Gore, however, does not expect Clinton to hang on to many of President Barack Obama’s appointees should she win on Nov. 8, despite similar positions on certain policy issues, including clean energy and environmental policy. The one exception for the new cabinet could be Secretary of Energy Ernest Moniz. “He’s very well known and well liked on Capitol Hill, and he’s got bipartisan support. I think people have been generally pleased with the way that he has operated,” Gore said.

Other possibilities for the energy secretary role are Jennifer Granholm, former governor and attorney general of Michigan. She has also been floated for EPA administrator. One of the odder rumors Gore has heard is that Clinton campaign manager John Podesta is on the list for energy secretary. “It’s persistent enough of a rumor that you feel you have to take it seriously. It’s a little strange to me, frankly,” Gore said.

While Podesta has been outspoken on climate change issues and supportive of Obama policies like the Clean Power Plan, Gore is not sure he would be a great fit for the Energy Department. “His work on climate change in particular, that’s not really the mission of the Department of Energy,” Gore said. The agency is more involved in research and development in the energy space, and nuclear defense issues.

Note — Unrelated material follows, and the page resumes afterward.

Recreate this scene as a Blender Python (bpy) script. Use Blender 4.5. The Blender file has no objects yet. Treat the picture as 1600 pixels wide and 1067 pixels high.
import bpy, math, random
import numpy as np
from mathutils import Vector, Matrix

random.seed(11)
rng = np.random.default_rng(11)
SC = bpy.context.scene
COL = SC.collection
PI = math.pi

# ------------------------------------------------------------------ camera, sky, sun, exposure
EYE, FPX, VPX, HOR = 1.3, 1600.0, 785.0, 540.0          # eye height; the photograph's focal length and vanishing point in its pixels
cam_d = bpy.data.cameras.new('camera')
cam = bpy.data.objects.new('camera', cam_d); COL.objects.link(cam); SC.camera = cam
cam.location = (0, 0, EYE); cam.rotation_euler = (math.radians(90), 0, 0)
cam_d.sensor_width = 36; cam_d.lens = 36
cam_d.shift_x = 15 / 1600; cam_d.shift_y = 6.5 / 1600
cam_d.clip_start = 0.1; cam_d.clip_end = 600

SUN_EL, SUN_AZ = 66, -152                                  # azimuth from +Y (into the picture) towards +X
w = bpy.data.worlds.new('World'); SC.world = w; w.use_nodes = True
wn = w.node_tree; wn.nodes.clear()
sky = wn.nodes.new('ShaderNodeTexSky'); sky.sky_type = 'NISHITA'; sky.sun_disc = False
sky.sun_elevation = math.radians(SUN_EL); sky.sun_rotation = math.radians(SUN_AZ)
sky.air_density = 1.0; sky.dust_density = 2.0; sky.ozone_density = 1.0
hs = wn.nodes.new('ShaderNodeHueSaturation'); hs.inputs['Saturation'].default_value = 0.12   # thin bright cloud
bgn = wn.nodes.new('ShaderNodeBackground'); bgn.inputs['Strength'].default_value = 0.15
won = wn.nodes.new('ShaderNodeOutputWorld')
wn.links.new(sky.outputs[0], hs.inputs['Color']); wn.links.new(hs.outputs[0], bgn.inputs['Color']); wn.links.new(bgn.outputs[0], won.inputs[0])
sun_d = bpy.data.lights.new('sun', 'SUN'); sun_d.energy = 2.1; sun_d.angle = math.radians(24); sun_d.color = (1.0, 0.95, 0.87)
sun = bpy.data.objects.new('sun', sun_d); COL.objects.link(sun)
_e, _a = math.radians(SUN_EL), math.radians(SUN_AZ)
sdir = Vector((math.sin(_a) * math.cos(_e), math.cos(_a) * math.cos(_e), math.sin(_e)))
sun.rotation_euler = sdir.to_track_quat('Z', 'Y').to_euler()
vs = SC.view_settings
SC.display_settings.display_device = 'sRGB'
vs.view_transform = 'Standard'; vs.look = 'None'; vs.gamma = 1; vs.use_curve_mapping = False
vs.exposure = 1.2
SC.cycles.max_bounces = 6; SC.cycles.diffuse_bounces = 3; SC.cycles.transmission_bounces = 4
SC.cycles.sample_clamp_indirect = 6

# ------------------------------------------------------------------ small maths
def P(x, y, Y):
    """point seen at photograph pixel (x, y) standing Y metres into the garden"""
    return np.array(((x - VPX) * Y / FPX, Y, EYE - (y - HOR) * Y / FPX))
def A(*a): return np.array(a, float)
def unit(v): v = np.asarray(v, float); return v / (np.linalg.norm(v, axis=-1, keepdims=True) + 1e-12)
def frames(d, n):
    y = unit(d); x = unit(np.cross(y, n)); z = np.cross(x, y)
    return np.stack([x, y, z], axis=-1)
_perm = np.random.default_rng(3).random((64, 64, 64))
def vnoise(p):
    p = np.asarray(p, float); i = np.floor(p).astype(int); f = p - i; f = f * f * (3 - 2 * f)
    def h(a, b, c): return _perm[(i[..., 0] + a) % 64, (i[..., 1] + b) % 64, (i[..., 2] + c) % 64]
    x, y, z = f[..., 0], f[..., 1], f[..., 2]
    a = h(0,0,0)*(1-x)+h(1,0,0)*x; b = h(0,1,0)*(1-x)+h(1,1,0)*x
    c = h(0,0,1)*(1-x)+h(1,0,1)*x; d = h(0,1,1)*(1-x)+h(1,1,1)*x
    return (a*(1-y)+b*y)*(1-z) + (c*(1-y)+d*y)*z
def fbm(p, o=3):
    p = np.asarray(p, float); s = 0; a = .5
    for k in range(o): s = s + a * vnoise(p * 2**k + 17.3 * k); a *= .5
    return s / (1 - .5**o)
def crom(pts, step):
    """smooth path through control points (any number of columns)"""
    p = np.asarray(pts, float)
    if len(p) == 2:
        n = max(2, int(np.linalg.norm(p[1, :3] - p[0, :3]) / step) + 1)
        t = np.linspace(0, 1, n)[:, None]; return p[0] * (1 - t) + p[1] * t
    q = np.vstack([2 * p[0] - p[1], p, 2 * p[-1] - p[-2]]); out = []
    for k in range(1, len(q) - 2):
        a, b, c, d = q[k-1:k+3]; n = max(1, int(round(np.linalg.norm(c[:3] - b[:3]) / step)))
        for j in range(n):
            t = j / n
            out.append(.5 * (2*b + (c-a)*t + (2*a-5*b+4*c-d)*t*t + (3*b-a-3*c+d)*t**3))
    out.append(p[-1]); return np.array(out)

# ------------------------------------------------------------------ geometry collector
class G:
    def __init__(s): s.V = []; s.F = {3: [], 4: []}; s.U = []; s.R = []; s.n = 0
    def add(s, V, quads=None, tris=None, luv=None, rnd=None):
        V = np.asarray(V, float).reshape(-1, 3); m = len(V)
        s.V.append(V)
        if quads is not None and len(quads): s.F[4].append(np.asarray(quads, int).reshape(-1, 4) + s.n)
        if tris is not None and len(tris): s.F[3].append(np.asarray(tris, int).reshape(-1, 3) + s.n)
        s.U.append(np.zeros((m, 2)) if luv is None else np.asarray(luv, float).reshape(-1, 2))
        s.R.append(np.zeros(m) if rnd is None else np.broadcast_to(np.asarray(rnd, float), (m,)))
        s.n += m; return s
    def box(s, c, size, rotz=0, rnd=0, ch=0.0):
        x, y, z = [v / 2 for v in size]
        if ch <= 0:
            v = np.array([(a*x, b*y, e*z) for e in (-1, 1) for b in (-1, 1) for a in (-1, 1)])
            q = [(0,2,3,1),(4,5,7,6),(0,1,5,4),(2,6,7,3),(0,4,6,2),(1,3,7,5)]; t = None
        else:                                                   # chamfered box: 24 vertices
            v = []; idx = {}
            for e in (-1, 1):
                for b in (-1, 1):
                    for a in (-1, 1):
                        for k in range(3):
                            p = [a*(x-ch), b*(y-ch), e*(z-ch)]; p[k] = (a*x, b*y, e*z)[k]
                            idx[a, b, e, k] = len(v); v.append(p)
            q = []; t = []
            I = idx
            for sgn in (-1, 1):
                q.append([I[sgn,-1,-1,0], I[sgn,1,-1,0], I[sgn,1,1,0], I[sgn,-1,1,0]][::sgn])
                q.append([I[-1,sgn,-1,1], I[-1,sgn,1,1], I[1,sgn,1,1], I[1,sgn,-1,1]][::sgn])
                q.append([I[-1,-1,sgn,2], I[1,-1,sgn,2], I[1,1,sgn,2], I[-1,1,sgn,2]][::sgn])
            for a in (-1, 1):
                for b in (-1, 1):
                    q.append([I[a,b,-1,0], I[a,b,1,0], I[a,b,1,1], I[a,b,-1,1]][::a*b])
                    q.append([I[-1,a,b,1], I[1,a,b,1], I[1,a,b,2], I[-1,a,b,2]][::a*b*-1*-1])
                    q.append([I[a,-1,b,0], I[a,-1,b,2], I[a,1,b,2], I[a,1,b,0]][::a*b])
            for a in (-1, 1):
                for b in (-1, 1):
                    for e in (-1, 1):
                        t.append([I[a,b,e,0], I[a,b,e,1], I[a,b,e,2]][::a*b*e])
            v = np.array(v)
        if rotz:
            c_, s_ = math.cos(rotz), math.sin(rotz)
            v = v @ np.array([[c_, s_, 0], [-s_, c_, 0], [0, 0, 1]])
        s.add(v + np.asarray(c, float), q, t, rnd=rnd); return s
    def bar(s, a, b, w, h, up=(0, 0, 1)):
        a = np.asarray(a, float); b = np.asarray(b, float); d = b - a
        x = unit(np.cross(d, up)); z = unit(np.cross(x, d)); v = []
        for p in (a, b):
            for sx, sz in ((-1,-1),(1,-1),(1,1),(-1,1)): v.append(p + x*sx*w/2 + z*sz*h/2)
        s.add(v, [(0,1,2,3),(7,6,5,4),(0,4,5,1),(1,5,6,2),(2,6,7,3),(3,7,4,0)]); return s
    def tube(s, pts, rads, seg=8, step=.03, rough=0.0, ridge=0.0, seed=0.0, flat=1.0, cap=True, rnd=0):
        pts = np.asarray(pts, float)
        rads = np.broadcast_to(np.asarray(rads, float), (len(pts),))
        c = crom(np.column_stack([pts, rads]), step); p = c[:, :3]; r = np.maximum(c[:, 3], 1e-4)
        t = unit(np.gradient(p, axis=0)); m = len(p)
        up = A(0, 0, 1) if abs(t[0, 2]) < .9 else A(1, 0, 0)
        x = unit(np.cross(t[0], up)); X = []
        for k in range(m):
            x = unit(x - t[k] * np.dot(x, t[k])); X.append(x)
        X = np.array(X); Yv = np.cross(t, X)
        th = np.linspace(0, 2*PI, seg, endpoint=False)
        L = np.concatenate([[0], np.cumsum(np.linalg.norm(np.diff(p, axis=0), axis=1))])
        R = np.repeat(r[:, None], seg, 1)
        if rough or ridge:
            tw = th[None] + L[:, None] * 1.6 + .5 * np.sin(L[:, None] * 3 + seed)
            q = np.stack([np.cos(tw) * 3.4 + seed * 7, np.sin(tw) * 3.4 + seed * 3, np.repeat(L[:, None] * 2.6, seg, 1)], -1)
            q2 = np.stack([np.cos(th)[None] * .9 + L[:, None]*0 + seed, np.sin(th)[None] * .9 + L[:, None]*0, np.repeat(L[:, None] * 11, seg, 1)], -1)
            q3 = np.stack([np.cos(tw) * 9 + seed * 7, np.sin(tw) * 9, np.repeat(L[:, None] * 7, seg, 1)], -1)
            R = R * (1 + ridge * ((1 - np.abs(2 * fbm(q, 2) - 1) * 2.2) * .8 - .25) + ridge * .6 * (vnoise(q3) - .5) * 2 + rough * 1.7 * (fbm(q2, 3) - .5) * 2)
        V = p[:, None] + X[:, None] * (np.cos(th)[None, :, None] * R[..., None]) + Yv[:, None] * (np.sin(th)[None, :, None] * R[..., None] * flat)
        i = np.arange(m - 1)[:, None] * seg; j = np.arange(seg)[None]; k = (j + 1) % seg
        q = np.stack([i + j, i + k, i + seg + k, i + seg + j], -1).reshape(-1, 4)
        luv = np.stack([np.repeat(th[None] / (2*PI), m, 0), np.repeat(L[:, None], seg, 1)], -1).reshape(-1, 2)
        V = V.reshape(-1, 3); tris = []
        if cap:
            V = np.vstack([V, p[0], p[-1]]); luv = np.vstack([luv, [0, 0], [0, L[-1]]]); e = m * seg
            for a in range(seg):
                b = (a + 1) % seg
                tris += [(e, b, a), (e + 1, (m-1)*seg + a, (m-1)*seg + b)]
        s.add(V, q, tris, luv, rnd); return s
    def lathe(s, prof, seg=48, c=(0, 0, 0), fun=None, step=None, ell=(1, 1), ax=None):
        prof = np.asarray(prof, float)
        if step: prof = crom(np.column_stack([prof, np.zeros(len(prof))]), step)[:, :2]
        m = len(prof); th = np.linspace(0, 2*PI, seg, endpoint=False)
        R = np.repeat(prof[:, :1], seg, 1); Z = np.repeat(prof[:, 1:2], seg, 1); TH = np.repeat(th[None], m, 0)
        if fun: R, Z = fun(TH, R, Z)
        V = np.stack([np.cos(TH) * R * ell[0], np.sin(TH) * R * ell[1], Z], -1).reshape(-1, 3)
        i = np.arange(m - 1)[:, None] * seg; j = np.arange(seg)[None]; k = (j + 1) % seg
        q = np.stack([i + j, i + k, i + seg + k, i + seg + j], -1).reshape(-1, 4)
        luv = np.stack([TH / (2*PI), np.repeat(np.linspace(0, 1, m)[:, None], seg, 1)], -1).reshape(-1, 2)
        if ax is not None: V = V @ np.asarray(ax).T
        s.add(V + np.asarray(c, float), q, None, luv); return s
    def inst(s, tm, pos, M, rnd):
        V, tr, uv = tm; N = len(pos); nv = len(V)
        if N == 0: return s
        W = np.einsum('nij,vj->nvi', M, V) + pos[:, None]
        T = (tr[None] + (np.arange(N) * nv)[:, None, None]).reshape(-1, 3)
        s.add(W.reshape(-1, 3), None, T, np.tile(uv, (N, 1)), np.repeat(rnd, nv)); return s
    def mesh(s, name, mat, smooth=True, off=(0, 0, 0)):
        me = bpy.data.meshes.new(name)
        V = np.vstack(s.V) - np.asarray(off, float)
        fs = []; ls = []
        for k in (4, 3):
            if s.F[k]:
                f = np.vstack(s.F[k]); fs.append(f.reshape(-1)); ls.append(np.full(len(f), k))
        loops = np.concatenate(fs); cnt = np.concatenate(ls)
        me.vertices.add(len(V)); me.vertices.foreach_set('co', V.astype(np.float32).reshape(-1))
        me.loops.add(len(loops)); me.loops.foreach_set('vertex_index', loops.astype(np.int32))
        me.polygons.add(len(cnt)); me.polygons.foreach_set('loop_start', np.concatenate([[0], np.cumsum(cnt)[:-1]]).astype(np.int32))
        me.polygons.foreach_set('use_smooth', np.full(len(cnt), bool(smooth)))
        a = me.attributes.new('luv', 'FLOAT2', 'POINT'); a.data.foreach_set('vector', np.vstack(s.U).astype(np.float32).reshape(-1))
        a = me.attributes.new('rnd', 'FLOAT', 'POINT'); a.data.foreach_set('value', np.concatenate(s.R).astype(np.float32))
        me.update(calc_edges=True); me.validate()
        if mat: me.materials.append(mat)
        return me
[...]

As for the EPA, Administrator Gina McCarthy has indicated her desire to step aside and return to her home in Massachusetts. Gore said the EPA head has been commuting between Boston and Washington, D.C. for years.

Gore said EPA administrators with experience with state-level issues are a big plus. McCarthy fit that bill, having served as commissioner of the Connecticut Department of Energy and Environmental Protection, or DEEP, before joining the federal agency in 2009. Other candidates Gore has heard for the job are:

* Dan Esty, currently a professor at the Yale School of Law and formerly the head of Connecticut DEEP.

* Mary Nichols, chair of the California Air Resources Board, whom Gore said has been very influential as she led her state through comprehensive environmental regulations.

* Bill Ritter, former governor of Colorado and now director of the Center for the New Energy Economy, who Gore said is close to Clinton.

* Heather Zichal, former White House deputy assistant for energy and climate change under Obama.

For Secretary of the Interior, Gore sees a clear front runner in former Senator Mark Udall, whose family has deep ties to the agency. “He’s well known and well liked in the senate, which makes that confirmation process a little easier,” Gore said. Colorado Gov. John Hickenlooper and former Alaska Sen. Mark Begich are other contenders.

The new president will have other values to weigh, too. “Putting together a cabinet is like a mosaic,” Gore said. While a president-elect may have someone specific in mind, they also have to consider geographic, gender, racial and ideological diversity.

“Even if you can identify the perfect person to run EPA, for example, it’s really part of this larger picture and so that makes it a little bit more complicated to figure out who the front runners will be. Because each agency isn’t in a vacuum,” Gore said.

A blank slate

While Gore is no expert on the inner workings of the Trump campaign, she said predicting the Republican candidate’s cabinet is even tougher because of his relative inexperience in politics.

“[Clinton’s] been around for so long, and her network is so broad, that the list of potential folks is long, particularly for EPA, which reflects a mission that has been so important to Clinton in her campaign,” she said. “But Trump in many ways is a bit of a blank slate because he just hasn’t been involved in government. It’s much more difficult to come up with the list of possibles because you just don’t really know what he’s looking for or who he relies on for advice, and who reflects his views on some of these issues.”

U.S. Rep. Kevin Cramer of North Dakota, an energy adviser to Trump, said he was unsure whom the GOP nominee may appoint, but that Trump “likes accomplished, successful business people around him” who would run the government more like a business.

“I would expect that that’s where he would turn for his cabinet,” Cramer told S&P Global Market Intelligence.

The North Dakota lawmaker said Continental Resources Inc. Chairman and CEO Harold Hamm remains “at the top” of Trump’s list for energy secretary. Hamm helped educate Trump on the surge in U.S. shale oil and gas production and has served on the Trump campaign’s economic advisory team. The energy executive was also part of the push to lift the 40-year ban on U.S. crude exports, which Congress voted to end in December 2015.

“Harold being the type of patriot that he is, I would expect that he would be open to [that cabinet position],” Cramer said.

Cramer also commended Moniz for his performance as energy secretary and said if anyone were to hang around post-Obama, the energy secretary could be the person. “I’d say Gina McCarthy and [Interior Secretary] Sally Jewell would have to go like the next day, if not the day before, because they’re such activists. Ernie Moniz is not an activist. He’s an intellect,” Cramer said.

He also heard that Lucas Oil co-founder and president Forrest Lucas was rumored as a potential interior secretary in a Trump administration.

If Trump were to win the presidency, Cramer said the celebrity businessman would likely take a “proactive approach” to filling his cabinet and name possible appointees “very quickly.”

Like Clinton, Trump has ambitious energy-related goals for his first 100 days, although his priorities are very different from the Democratic nominee’s. Cramer said Trump would immediately start a thorough review of regulations that could be revised or eliminated and look at the legal process for undoing the Obama administration’s Clean Power Plan.